- Directive -
Repeat exactly the lines running from the line that contains "Recreate this scene" to the line that contains "SC.camera = cam"; include both ends and add nothing.

## Start Provided data

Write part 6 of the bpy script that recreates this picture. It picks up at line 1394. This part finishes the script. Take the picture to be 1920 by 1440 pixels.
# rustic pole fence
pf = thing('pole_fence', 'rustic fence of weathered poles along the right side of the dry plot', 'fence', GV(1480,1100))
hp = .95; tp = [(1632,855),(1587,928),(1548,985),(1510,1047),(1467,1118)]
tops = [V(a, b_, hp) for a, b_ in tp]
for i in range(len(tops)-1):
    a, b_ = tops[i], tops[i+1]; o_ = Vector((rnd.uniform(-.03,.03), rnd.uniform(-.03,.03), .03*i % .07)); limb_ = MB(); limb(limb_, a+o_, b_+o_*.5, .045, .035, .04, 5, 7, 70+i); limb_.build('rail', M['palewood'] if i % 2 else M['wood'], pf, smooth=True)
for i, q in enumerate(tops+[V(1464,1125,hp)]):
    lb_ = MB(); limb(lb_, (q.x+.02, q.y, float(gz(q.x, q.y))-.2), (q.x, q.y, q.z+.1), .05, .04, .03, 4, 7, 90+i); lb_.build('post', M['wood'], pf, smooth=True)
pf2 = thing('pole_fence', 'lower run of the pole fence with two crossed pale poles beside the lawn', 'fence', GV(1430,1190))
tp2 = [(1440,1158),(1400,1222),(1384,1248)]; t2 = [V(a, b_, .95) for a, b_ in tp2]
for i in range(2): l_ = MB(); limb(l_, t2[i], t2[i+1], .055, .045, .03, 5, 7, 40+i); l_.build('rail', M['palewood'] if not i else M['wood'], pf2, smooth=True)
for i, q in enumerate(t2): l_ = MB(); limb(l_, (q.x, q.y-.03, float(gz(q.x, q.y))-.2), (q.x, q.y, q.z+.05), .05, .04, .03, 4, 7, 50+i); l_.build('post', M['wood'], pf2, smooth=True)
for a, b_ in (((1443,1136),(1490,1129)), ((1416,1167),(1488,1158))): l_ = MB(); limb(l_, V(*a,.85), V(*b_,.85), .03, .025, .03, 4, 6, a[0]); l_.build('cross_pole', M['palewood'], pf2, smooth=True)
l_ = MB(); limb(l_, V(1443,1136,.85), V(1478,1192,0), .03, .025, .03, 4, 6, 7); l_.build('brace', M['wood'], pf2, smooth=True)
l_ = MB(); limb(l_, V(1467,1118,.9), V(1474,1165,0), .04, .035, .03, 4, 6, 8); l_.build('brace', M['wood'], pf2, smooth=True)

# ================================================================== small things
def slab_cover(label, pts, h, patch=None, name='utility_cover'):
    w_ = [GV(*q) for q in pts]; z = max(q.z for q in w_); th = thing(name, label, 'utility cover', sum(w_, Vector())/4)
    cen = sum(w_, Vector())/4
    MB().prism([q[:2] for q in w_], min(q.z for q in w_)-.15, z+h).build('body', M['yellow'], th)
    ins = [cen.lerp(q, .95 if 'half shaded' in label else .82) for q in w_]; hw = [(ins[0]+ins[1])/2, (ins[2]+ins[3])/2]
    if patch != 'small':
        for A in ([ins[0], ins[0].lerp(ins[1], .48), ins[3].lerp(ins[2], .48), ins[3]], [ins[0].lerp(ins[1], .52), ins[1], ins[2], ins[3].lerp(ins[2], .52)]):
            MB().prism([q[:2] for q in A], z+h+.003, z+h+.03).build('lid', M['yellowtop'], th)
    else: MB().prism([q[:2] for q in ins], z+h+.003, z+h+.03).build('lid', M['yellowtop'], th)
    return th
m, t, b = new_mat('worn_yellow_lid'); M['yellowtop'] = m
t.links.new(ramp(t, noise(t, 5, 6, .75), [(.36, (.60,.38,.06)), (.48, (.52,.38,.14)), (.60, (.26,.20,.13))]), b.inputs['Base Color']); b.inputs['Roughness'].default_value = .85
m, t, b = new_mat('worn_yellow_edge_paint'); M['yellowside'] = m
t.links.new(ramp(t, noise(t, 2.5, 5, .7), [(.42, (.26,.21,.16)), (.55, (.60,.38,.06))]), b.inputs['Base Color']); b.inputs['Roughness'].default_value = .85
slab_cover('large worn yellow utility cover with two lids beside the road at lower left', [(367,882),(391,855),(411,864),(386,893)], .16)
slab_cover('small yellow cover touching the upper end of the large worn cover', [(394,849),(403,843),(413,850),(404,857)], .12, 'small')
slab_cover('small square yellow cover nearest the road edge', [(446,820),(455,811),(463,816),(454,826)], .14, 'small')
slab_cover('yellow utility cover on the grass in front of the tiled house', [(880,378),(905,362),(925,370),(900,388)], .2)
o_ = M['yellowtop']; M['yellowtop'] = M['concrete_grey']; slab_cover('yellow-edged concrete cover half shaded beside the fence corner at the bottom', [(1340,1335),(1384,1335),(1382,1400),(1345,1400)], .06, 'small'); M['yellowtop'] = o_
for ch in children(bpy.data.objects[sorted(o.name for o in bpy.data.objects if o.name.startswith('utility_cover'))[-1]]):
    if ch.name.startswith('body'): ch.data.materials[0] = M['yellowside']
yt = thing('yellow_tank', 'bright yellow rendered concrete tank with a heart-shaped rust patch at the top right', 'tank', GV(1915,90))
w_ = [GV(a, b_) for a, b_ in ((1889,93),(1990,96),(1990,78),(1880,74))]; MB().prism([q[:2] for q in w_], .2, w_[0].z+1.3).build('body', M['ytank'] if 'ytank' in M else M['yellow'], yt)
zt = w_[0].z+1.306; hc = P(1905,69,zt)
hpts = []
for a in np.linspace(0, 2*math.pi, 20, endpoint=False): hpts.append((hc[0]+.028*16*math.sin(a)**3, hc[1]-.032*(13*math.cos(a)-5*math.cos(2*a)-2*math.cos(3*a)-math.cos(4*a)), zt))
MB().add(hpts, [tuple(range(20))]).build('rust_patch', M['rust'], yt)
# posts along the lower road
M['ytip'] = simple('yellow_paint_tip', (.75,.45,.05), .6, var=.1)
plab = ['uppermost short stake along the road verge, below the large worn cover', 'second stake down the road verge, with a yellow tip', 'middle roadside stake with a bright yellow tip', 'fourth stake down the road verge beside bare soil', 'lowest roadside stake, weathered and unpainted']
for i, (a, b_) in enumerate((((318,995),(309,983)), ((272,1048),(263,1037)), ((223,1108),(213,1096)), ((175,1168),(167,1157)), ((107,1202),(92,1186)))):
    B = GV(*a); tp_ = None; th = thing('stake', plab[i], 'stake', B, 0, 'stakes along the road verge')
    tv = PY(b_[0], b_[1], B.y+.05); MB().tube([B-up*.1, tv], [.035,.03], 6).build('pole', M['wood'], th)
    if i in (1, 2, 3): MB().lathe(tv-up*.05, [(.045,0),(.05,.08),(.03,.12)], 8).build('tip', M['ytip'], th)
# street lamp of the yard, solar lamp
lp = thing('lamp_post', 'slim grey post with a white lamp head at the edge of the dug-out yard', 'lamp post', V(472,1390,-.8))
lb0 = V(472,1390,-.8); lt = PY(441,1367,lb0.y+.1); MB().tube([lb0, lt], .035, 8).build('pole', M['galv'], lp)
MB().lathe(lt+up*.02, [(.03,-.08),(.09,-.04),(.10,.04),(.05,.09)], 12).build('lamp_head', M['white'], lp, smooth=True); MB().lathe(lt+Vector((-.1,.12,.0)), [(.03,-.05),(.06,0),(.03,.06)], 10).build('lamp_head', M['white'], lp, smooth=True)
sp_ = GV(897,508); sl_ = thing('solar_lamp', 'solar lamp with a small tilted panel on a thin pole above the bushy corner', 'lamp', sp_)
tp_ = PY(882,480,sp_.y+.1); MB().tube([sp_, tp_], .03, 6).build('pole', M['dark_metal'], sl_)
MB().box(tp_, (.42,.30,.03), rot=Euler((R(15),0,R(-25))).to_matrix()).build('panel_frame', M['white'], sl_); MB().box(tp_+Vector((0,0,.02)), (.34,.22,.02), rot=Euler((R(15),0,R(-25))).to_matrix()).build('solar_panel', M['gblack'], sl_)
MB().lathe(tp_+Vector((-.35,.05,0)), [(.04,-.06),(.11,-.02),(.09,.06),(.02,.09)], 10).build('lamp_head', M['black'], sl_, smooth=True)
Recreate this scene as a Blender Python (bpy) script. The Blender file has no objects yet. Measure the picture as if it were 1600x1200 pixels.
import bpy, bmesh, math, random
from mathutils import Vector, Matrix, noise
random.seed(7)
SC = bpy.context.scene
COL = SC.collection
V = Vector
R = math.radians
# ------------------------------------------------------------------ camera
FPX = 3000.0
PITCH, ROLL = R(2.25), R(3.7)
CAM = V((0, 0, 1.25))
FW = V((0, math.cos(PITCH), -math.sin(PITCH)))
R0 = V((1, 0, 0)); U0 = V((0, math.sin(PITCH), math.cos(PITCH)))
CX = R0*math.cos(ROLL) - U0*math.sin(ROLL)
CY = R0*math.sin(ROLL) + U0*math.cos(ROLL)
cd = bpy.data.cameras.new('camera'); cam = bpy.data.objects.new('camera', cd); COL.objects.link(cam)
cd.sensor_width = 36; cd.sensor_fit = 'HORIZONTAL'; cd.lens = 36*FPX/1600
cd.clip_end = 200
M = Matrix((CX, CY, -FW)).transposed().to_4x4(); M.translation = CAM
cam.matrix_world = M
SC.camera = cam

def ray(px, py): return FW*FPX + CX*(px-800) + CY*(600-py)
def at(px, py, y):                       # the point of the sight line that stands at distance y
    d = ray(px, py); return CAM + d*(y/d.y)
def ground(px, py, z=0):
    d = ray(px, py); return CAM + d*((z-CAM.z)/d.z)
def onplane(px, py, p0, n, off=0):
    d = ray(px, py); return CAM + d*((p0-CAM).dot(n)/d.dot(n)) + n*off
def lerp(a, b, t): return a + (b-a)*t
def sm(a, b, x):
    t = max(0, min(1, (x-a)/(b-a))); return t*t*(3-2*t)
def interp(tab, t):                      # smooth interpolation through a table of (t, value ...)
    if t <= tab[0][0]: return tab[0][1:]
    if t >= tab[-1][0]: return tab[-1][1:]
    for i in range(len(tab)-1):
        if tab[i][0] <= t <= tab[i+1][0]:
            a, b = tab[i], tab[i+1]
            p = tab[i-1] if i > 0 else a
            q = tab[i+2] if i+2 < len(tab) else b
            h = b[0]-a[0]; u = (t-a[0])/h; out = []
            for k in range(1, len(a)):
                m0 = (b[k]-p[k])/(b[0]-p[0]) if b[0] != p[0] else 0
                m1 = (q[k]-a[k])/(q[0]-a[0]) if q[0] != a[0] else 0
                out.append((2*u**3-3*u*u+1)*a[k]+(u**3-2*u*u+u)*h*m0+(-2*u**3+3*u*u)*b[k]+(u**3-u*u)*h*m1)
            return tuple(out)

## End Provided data

- Right answer -
Recreate this scene as a Blender Python (bpy) script. The Blender file has no objects yet. Measure the picture as if it were 1600x1200 pixels.
import bpy, bmesh, math, random
from mathutils import Vector, Matrix, noise
random.seed(7)
SC = bpy.context.scene
COL = SC.collection
V = Vector
R = math.radians
# ------------------------------------------------------------------ camera
FPX = 3000.0
PITCH, ROLL = R(2.25), R(3.7)
CAM = V((0, 0, 1.25))
FW = V((0, math.cos(PITCH), -math.sin(PITCH)))
R0 = V((1, 0, 0)); U0 = V((0, math.sin(PITCH), math.cos(PITCH)))
CX = R0*math.cos(ROLL) - U0*math.sin(ROLL)
CY = R0*math.sin(ROLL) + U0*math.cos(ROLL)
cd = bpy.data.cameras.new('camera'); cam = bpy.data.objects.new('camera', cd); COL.objects.link(cam)
cd.sensor_width = 36; cd.sensor_fit = 'HORIZONTAL'; cd.lens = 36*FPX/1600
cd.clip_end = 200
M = Matrix((CX, CY, -FW)).transposed().to_4x4(); M.translation = CAM
cam.matrix_world = M
SC.camera = cam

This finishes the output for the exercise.